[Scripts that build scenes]
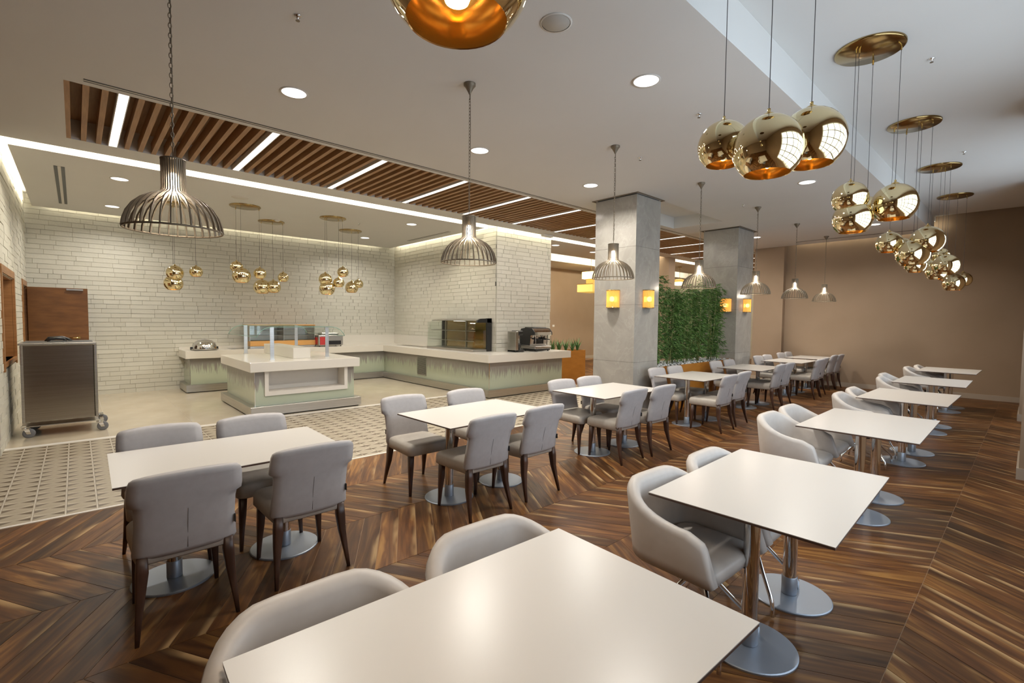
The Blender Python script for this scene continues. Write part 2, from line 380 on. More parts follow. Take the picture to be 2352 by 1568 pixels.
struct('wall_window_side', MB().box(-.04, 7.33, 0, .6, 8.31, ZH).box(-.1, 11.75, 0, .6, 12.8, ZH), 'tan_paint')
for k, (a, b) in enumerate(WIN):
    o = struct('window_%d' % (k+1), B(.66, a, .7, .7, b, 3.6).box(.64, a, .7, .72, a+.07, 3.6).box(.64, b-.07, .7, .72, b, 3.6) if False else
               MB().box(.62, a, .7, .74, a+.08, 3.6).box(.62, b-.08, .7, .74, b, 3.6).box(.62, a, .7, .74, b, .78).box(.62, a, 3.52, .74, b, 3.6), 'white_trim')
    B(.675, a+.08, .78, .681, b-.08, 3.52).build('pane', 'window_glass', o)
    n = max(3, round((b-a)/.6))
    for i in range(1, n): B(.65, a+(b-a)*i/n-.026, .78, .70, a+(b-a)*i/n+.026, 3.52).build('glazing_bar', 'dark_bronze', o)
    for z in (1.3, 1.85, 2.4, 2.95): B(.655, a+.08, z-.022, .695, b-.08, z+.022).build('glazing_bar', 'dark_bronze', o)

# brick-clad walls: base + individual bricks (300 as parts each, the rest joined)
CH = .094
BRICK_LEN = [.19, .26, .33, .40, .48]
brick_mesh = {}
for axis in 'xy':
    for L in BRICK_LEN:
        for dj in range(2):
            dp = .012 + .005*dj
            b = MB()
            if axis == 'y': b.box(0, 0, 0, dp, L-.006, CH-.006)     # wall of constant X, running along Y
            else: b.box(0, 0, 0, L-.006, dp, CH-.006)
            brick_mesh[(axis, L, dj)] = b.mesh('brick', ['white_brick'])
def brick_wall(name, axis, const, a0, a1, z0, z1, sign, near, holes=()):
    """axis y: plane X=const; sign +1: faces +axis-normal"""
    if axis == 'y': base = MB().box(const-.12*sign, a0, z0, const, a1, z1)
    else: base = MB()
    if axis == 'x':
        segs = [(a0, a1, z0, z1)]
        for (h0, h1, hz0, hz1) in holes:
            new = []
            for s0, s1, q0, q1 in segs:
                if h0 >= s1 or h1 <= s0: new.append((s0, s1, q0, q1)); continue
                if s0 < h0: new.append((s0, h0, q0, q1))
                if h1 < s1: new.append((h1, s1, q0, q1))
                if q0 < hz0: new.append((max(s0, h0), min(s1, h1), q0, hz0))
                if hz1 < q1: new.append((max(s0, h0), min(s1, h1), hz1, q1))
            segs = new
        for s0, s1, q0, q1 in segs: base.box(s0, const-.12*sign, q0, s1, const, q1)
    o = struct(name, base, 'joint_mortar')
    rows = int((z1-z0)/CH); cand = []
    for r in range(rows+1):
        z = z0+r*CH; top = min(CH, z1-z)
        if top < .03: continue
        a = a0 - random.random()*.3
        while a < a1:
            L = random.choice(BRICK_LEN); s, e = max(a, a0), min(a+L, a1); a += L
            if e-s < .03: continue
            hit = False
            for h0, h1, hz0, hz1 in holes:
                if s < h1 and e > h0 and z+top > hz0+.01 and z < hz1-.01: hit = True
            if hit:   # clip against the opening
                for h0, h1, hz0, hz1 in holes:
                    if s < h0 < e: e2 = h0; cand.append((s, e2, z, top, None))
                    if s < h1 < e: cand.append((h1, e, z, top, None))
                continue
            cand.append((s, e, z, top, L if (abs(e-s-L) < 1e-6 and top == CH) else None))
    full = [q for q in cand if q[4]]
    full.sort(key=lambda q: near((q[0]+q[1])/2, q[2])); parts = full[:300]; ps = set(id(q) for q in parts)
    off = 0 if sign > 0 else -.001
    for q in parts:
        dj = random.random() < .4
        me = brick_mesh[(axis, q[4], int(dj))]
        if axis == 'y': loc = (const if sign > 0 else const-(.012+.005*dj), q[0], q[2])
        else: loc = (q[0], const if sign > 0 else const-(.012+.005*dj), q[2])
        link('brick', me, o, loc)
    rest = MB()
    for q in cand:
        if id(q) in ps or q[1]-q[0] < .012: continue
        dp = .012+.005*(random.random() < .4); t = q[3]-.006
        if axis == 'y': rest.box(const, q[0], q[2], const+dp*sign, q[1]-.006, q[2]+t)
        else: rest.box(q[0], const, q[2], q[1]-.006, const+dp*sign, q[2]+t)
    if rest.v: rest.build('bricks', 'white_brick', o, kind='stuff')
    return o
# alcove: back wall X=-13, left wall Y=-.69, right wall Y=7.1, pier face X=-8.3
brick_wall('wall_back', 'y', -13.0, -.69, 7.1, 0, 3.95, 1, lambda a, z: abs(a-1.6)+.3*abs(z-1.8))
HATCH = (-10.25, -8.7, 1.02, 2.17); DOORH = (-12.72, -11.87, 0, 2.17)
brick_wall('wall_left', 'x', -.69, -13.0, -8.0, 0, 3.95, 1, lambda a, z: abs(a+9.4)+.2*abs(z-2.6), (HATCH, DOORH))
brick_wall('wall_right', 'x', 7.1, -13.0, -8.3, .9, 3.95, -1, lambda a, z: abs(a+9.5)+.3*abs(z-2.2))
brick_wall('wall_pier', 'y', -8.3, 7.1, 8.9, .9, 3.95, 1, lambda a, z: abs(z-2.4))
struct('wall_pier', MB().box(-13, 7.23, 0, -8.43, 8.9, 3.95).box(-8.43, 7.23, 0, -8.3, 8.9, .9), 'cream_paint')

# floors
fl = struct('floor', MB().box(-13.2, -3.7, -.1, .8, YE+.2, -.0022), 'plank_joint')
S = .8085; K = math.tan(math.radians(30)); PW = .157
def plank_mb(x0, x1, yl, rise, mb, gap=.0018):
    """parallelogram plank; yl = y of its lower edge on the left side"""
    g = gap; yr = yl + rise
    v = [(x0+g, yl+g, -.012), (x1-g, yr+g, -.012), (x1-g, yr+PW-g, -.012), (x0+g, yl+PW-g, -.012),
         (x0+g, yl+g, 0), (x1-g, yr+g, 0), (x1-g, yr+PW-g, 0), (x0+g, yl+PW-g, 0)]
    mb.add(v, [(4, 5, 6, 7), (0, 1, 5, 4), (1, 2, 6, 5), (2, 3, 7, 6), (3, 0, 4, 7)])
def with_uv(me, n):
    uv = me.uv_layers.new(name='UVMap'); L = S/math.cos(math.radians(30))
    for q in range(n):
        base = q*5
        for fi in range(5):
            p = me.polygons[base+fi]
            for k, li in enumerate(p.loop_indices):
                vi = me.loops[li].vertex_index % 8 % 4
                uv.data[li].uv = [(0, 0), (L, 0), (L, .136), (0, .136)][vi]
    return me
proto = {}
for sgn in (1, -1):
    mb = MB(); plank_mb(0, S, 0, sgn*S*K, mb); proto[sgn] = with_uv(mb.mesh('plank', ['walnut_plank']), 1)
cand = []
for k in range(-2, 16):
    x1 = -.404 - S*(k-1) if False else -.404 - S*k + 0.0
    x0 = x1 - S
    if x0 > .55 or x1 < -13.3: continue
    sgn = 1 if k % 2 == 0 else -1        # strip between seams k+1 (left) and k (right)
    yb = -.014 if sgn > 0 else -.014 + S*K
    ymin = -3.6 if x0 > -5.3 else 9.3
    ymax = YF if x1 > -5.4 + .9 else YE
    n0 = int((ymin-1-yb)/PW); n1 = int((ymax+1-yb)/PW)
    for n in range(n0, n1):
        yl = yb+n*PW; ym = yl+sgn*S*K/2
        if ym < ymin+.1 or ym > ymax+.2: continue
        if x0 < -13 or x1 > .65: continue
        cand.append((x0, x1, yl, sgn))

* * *

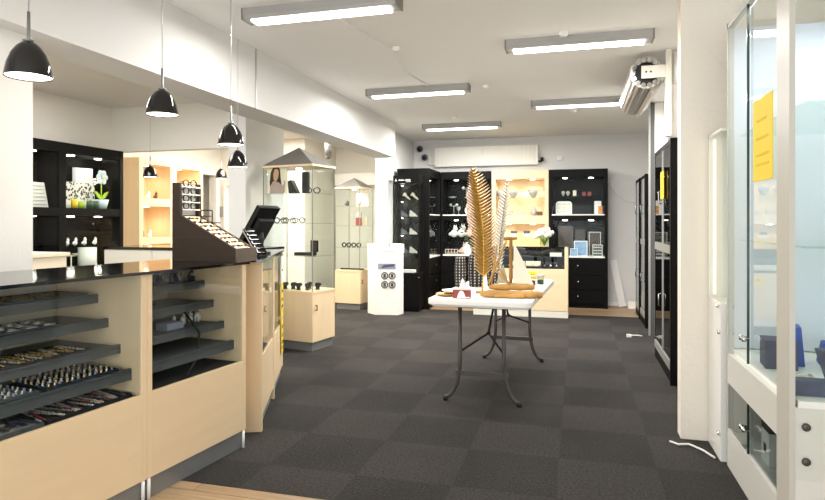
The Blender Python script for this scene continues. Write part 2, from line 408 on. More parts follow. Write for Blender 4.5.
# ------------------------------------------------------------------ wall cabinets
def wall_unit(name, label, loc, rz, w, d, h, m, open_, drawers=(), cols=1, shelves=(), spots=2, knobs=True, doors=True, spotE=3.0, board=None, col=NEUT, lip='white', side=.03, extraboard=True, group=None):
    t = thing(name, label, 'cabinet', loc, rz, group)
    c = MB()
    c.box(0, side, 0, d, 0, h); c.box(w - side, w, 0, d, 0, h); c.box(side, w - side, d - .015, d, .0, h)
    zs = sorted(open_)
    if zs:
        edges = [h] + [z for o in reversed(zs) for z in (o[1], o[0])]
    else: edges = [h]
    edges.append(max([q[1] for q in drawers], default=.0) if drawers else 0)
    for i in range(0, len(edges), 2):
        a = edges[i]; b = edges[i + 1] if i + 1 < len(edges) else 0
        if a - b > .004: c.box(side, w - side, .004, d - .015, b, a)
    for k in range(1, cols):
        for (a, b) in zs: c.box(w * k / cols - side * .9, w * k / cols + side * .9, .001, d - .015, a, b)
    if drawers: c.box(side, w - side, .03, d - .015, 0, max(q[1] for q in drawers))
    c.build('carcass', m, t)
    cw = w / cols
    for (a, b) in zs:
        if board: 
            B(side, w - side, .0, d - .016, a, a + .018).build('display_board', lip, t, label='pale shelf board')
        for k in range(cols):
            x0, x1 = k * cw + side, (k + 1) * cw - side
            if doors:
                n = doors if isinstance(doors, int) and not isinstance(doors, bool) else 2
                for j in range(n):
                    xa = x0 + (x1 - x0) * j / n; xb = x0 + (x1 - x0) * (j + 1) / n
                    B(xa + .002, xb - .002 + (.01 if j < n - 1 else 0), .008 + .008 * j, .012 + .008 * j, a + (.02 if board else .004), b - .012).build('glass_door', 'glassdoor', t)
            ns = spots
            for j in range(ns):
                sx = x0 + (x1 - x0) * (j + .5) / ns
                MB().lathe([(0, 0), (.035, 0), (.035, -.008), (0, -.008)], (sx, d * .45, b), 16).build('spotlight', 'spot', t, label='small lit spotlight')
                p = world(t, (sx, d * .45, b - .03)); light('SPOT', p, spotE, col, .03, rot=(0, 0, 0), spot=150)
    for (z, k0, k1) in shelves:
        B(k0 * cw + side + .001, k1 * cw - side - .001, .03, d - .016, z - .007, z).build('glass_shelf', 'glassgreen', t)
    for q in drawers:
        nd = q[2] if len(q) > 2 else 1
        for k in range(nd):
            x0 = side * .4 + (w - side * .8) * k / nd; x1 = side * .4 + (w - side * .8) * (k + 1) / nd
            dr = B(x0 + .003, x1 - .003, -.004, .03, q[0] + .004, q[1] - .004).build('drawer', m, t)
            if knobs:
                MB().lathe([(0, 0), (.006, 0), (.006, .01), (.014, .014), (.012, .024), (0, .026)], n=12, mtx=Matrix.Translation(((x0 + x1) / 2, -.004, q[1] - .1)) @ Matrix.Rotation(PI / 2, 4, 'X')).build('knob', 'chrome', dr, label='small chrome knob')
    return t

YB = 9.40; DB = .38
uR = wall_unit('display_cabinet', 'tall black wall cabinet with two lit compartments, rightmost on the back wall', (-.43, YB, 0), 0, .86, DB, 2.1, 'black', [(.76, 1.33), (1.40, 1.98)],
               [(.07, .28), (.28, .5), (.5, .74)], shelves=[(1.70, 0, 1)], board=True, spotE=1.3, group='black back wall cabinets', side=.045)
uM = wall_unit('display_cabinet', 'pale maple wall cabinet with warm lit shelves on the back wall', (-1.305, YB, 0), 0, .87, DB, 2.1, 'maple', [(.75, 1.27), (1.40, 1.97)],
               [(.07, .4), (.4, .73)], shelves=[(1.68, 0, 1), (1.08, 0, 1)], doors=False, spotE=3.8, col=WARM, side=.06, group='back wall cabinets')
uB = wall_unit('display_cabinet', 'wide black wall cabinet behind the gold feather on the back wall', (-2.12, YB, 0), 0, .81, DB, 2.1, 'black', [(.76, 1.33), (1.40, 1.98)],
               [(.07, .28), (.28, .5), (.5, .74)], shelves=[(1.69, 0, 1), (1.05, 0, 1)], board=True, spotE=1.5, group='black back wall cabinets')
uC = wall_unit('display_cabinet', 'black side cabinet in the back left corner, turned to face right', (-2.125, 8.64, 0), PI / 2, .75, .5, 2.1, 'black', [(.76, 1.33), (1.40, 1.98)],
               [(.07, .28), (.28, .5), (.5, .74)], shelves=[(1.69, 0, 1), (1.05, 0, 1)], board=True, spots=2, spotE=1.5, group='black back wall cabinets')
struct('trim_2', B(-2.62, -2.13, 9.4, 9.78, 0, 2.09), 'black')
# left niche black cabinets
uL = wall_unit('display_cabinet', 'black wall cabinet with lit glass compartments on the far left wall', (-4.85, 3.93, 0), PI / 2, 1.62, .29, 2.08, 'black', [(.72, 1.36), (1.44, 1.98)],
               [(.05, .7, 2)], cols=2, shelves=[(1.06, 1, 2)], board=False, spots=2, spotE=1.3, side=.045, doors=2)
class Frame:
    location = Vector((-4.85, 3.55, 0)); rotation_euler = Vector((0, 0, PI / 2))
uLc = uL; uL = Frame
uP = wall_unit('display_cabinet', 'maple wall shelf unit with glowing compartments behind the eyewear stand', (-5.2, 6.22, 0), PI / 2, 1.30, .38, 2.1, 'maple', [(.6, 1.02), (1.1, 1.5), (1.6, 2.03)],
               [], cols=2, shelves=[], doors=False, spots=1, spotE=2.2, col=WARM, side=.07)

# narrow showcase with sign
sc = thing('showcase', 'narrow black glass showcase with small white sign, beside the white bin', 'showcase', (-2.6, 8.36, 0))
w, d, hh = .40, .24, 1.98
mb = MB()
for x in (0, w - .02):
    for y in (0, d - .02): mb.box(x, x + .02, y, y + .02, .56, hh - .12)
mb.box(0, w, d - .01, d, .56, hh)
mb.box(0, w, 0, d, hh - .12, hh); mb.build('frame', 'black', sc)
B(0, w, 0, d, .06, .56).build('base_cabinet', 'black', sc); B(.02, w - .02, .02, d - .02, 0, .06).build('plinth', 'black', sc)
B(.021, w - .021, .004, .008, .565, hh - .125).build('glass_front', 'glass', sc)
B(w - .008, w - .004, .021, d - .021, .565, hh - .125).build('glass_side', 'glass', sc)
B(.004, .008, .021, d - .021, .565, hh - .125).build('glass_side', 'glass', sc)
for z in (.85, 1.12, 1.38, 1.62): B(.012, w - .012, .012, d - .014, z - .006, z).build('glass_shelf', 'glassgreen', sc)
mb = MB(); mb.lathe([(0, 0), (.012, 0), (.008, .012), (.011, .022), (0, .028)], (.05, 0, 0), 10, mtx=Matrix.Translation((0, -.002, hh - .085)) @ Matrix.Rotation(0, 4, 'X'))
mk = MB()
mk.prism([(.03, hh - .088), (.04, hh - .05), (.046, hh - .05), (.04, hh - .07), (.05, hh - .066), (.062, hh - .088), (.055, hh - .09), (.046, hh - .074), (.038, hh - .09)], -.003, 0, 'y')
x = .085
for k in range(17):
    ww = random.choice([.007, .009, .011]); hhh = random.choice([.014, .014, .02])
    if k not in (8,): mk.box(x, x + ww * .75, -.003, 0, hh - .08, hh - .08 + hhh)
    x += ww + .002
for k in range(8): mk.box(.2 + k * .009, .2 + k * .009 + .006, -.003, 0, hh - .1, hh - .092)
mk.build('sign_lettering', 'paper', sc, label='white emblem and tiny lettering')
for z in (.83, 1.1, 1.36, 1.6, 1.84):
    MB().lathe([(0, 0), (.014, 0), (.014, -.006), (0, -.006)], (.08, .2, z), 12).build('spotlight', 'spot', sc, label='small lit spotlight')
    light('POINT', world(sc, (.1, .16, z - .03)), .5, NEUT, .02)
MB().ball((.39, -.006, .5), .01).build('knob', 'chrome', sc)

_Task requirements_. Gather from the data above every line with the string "parts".

_Written solution_.
The Blender Python script for this scene continues. Write part 2, from line 380 on. More parts follow. Take the picture to be 2352 by 1568 pixels.
# brick-clad walls: base + individual bricks (300 as parts each, the rest joined)
    full.sort(key=lambda q: near((q[0]+q[1])/2, q[2])); parts = full[:300]; ps = set(id(q) for q in parts)
    for q in parts:
The Blender Python script for this scene continues. Write part 2, from line 408 on. More parts follow. Write for Blender 4.5.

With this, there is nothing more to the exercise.